December 29, 2007|From Bloomberg News

Mexico and the U.S. are about to eliminate the last tariffs on goods they trade, prompting opposition by lawmakers and farmers in both countries who anticipate a flood of cheap imports.

In Mexico, farmers plan nationwide protests over what will be the final step in implementing the North American Free Trade Agreement on Jan. 1 and eliminating tariffs on American-grown beans and corn. The U.S. will drop tariffs on flip-flops, glassware and sugar, the most price-sensitive import.

"Back in 1993 when NAFTA was negotiated, 15 years was a lifetime away," said Daniel Erikson, a senior associate at the nonpartisan Inter-American Dialogue in Washington. "But now this is really affecting the most sensitive products."

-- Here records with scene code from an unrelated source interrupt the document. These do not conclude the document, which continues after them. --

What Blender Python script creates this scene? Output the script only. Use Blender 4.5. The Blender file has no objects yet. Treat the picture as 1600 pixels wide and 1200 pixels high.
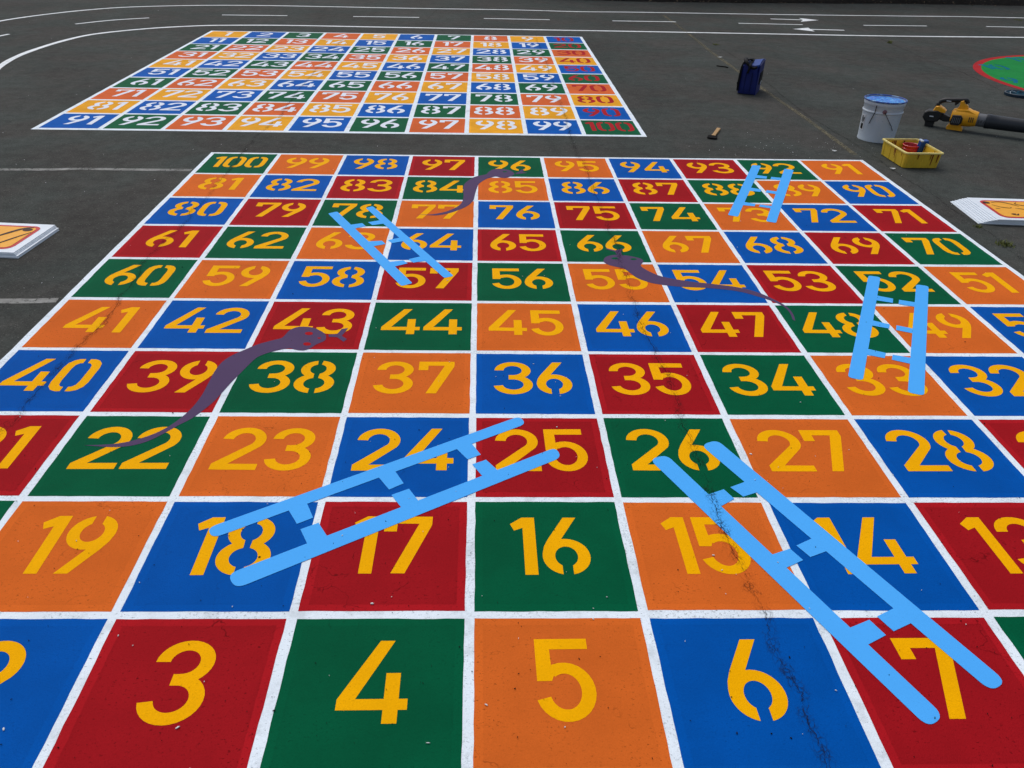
import bpy, math, random
from mathutils import Vector, Matrix, noise
from mathutils.geometry import delaunay_2d_cdt
R = random.Random(7)
sc = bpy.context.scene
S = 0.46                                   # metres per square of the big board

# ---------------------------------------------------------------- camera
F_PX, PITCH, YAW, ROLL, HC, CX, CY = 1226.0027, 0.56361, 0.0478, 0.02984, 3.50187, 4.05119, -12.06861
fwd = Vector((math.sin(YAW)*math.cos(PITCH), math.cos(YAW)*math.cos(PITCH), -math.sin(PITCH)))
rt0 = Vector((math.cos(YAW), -math.sin(YAW), 0)); up0 = rt0.cross(fwd)
rt = math.cos(ROLL)*rt0 + math.sin(ROLL)*up0
up = -math.sin(ROLL)*rt0 + math.cos(ROLL)*up0
cam_pos = Vector((CX*S, CY*S, HC*S))
cam = bpy.data.objects.new('camera', bpy.data.cameras.new('camera'))
sc.collection.objects.link(cam); sc.camera = cam
cam.data.sensor_width = 36; cam.data.lens = F_PX/1600*36
cam.data.clip_start = 0.05; cam.data.clip_end = 400
m = Matrix((rt, up, -fwd)).transposed().to_4x4(); m.translation = cam_pos
cam.matrix_world = m

# ---------------------------------------------------------------- light
w = bpy.data.worlds.new('World'); sc.world = w; w.use_nodes = True
nt = w.node_tree; bg = nt.nodes['Background']
sky = nt.nodes.new('ShaderNodeTexSky'); sky.sky_type = 'NISHITA'; sky.sun_disc = False
SUN_EL, SUN_ROT = math.radians(58), math.radians(-25)
sky.sun_elevation = SUN_EL; sky.sun_rotation = SUN_ROT
sky.air_density = 1.0; sky.dust_density = 3.0; sky.ozone_density = 1.0
hs = nt.nodes.new('ShaderNodeHueSaturation'); hs.inputs['Saturation'].default_value = 0.6   # high overcast: paler than a clear sky
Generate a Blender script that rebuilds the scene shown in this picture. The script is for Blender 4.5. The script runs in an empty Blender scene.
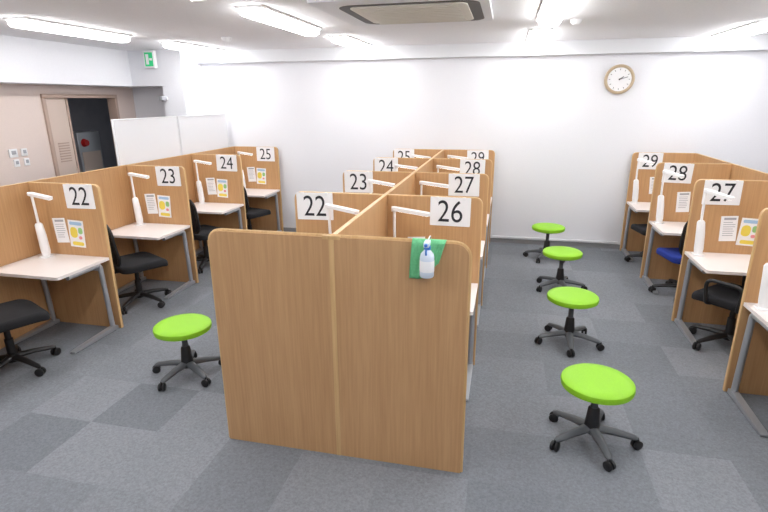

The free-trade agreement among the U.S., Mexico and Canada created the world's biggest trade bloc, with the exchange of goods and services between the U.S. and Mexico more than quadrupling to $332 billion a year, according to government data.

Critics say the agreement has led to a loss of 1 million factory jobs in the U.S., while subsidized U.S. imports have pushed millions of farmers in Mexico off their land and spurred illegal immigration.

"Mexican agriculture has been a net loser in trade with the United States, and employment in the sector has declined sharply," former Clinton administration official Sandra Polaski testified before the U.S. Senate last year.

In Mexico, protesters plan to form a human wall at main U.S. border crossing points to block grain imports.

"For us, this is an issue of food sovereignty," said Carlos Navarro Lopez, who heads the Rural Development Committee in Mexico's lower house of Congress. "The main goal of the protests is to force the federal government to sit down with the farmer and lawmakers to see how we can seek a renegotiation."